CAA Conference Explores Notions of Sustainability That Go Beyond Box-Ticking

Tuesday, November 15, 2011 , Posted by HB at 5:10 PM

These days, no convocation on sustainability is complete without Ken Yeang, who popped up to deliver the keynote address at the recent Commonwealth Association of Architects triennial conference in Sri Lanka. Despite having a carbon footprint the size of Kazakhstan, Ken always makes a rousing curtain raiser to such proceedings, breezing through his theories on biointegration and comparing the built environment to a prosthesis grafted on to an organic host (nature). All fascinating stuff, but he couldn’t stay for lunch because he was off to Japan.

 

 

The conference theme was ‘Architecture: Rethinking Sustainability’ (predictable enough), but the venue, in Colombo, gave more pause for thought. In Sri Lanka and surrounding Asia, notions of sustainability are not just box- ticking exercises, but crucial to human survival.

 

Rafiq Azam of Dhaka-based architecture firm Shatotto (featured in the 2007 AR Emerging Architecture Awards) brought things down to earth with a thoughtful discourse on the challenges of building in Bangladesh, ‘a land of six seasons’ steeped in ‘the poetry of the tropics’. Azam’s work sensitively mines climate, culture and context, but he is also aware of architecture’s responsibilities – ‘the power to transform communities and society,’ as he described it.

 

The ghost of Geoffrey Bawa still hovers benignly over the canon of Sri Lankan modernism, and it was momentarily channelled by a Milroy Perera, who used to work with the great man.
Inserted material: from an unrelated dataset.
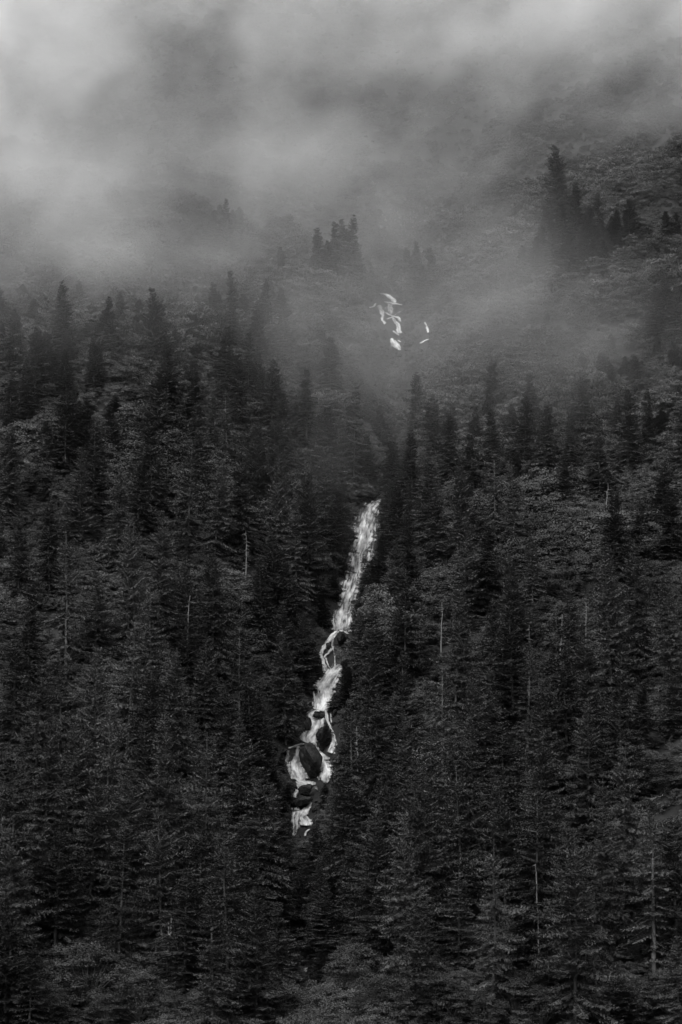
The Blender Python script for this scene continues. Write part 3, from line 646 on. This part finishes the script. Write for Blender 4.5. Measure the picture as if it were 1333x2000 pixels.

His account of the building of the Kandalama Hotel (AR December 1995), sensitive site near the famous Dambulla cave temple, showed that making great buildings takes immense reserves of patience and persistence. Bawa had to rebuff opposition from politicians and religious leaders (‘the only man who succeeded in uniting Hindus, Buddhists and Christians,’ said Perera), but his vision won out in the end. Today the Kandalama is covered in lush greenery, as its architect intended, merging to become part of the landscape.

 

From Australia, Kerry Clare spoke of architecture that ‘locates people in a place rather than sealing them from it’. Her work showed a clear responsiveness to climate, especially the tropical zone of Queensland, through the reinterpretation of vernacular principles. ‘The affirmation of local identity and character by understanding textures, rhythms and tectonics relevant to a culture is increasingly important,’ she said.

 

South African architect Llewellyn van Wyk had a different perspective – basically we’re all doomed. Periodic mass extinctions and extreme climate events are an inevitable part of the planet’s long existence and if these don’t get us, the dying sun eventually will. ‘We have to recontextualise our thinking,’ said van Wyk. ‘We’ve lost the capacity to foresee and forestall.’ He proposed seven ‘canons of sustainability’ to enable green buildings to satisfy broader concepts of sustainability, and align them ‘more directly with the transformative notion underpinning sustainable development’.

 

Though the CAA only assembles every three years, it draws together many architects from the developing world, from Africa and Asia, whose voices are not often heard. But on the evidence of this conference, they should be.